Write more. Publish more: I have been writing more, but prose. I've been publishing short pieces on food and cooking online at Simple, Good, and Tasty. I've been sending poems out to magazines and competitions. I've written a couple poems, but not quite enough to be happy with.

Make and send birthday cards: A near total fail. I used to be very good at remembering to send cards to family and friends and I enjoyed doing it. But in the last four years I have had a hard time remembering - or, more accurately, remembering at the right time.

Read more: My goal for 2011 is 60 books, which is a fairly modest goal for me, but I am still losing ground. I find that when my emotions dip, so does my desire to read. I've read eight books this year. (Though, to be honest, I have read a ton of picture books, cover-to-cover browsed several cookbooks and knitting books, and read a lot of magazines...but, the goal is about books.)
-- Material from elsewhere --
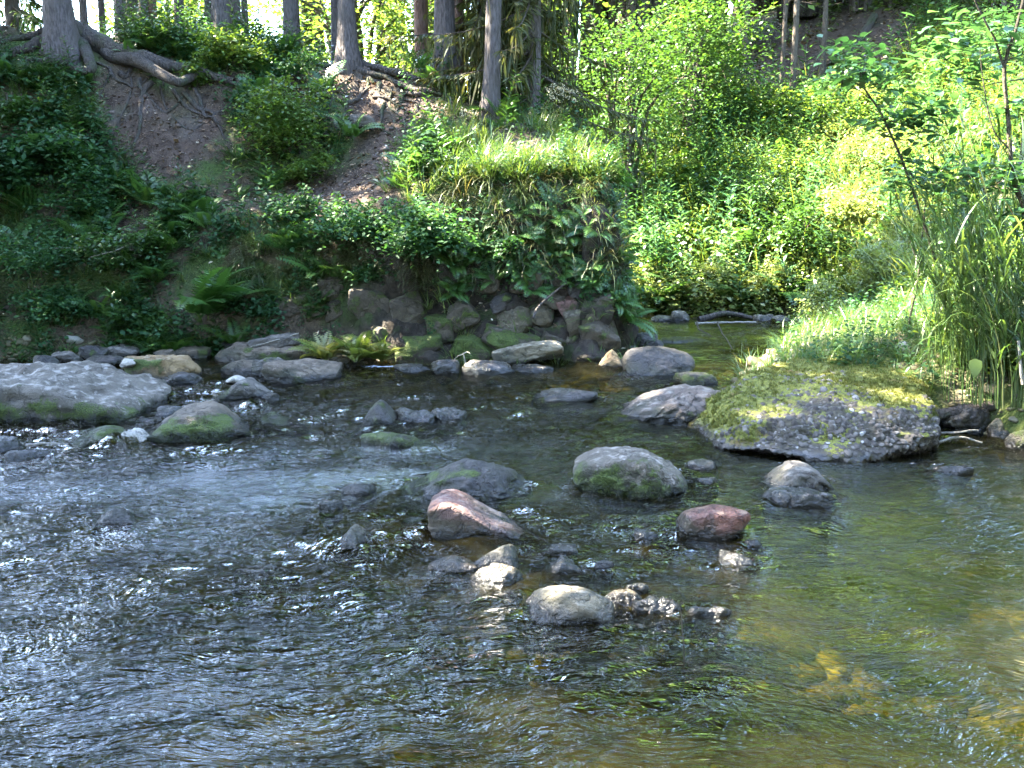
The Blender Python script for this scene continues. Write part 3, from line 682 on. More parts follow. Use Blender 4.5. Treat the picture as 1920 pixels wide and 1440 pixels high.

Make a quilt, start to finish: Because I have not made a quilt in about five years. In the past three months I have finished a top, a smallish top for a wallhanging, but I think I am going to count it. Next up is to piece together some batting for it.

Finish four unfinished projects, one per season: In February I took an abandoned stub of a knit scarf and turned it into an earwarmer/headband for Cora. It turned out pretty well, and she was thrilled.

Whew. OK. On with the second quarter.

Sunday, March 27, 2011

Cora quote of the day

"I am curious and mysterious."

And she loves turnips.

Saturday, March 26, 2011

Beignets: a (belated) photo essay

New Orleans has taken hold of Cora's imagination in a way that has little to do with the actual city, or even Mardi Gras, and a lot to do with brass music and Disney's The Princess and the Frog. This morning she told me that she thinks we need to make gumbo, and that I have a "Tiana spirit" because I like to make things and cook. And, I was sent to the CD shelves on a mission for New Orleans music (thank you Dirty Dozen Brass Band). 

I think it has been almost two months since the last time she watched the movie, but it has been only two weeks since I made beignets for the first time and we talked about mardi gras in New Orleans and Cafe du Monde, where Chris has been. The only time Cora and I have had beignets before was last January, when we went to California and my parents took us to Crystal Cove and the little restaurant on the beach, where we has what could well have been one of the best breakfasts of my life, thanks to the location, meal, and company. Except that Cora was too anxious to get to playing in the sand to eat anything and refused to even try the beignets!

Well, this time was different. Especially when I told her that, yes, she could eat as many as she wanted, even though they were covered in sugar, because they would be no good the next day. (Note to self: half recipe next time!) I think she ate at least eight of these that morning, and a couple more in the afternoon, when they were starting to fade. I used a recipe I found on for buttermilk beignets - it was incredibly easy, and fun, and delicious!